De pauvres antécédents
À l’égard des institutions publiques consacrées à la lecture et à la culture, la Bibliothèque centrale pallie tardivement des manques très importants.
Vers 1780, la moyenne de l’alphabétisation dans le Bas-Canada, c’est-à-dire plus ou moins le Québec de l’époque, est de 16 %. Il faut attendre 1796 pour voir l’apparition d’une première bibliothèque par souscription à Montréal. Cette bibliothèque est liée à l’Exchange, l’ancêtre de la Bourse de Montréal. Ce ne sont que des gens privilégiés qui y ont accès.
À la fin du XIXe siècle encore, l’idée même de bibliothèque continue, à Montréal, d’être liée à un affrontement d’idées.
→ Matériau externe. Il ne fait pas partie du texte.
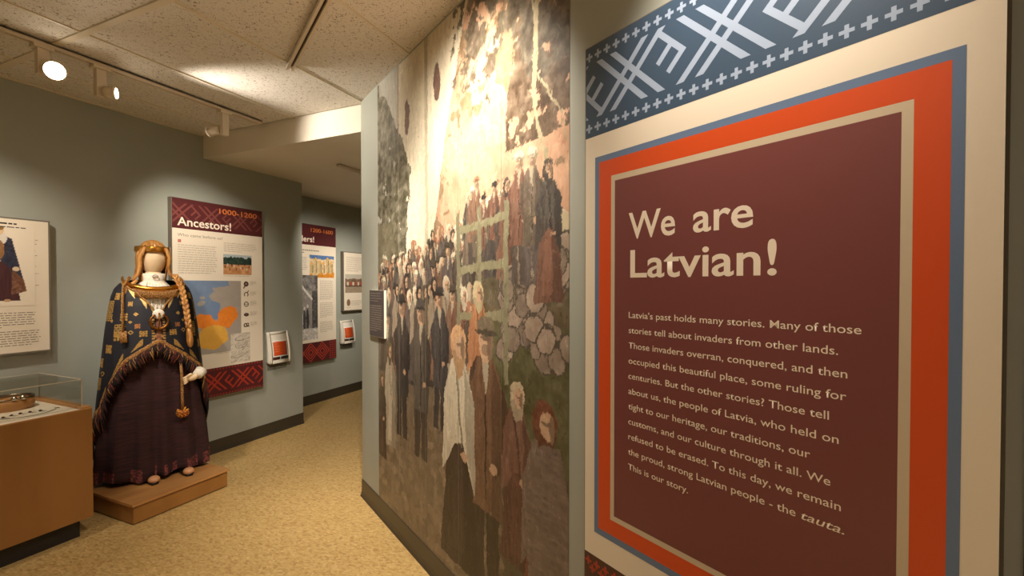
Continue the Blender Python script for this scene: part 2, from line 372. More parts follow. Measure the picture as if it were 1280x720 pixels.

La Bibliothèque centrale de Montréal supplée bien tardivement à un manque criant. Et l’univers de la censure religieuse n’en continue pas moins de régner pendant plusieurs décennies encore.
Même lorsqu’ils n’y ont jamais pénétré, la plupart des Québécois reconnaissent l’image de cette bibliothèque comme le rideau de scène des terribles émeutes des fêtes de la Saint-Jean de 1968. C’est en effet sur les marches du bâtiment, où l’on avait construit une estrade pour l’occasion, que Pierre Elliott Trudeau encaissera sans trop broncher le tir de projectiles divers. Cet homme qui niait l’existence de la nation à la fête de laquelle il assistait se retrouvait dos à une bibliothèque pour faire face à ses opposants, à la veille de son élection comme premier ministre du Canada. L’image a fait sa fortune.
En 2005, la Bibliothèque centrale ferme ses portes. Ses collections sont regroupées avec celles de la toute nouvelle Grande Bibliothèque qui ouvre ses portes à quelques rues de là. En 2009, l’édifice est rebaptisé du nom du poète Gaston Miron, lequel n’avait cessé de souligner l’importance de ce lieu.
À l’occasion du centenaire de la bibliothèque de la rue Sherbrooke, une demi-journée de réflexion sur la place et le rôle des bibliothèques sera organisée, le 16 novembre, à l’édifice de BAnQ dans le Vieux-Montréal, au 535 de l’avenue Viger Est. L’événement, ouvert à tous, se tiendra en présence d’experts de l’histoire des bibliothèques.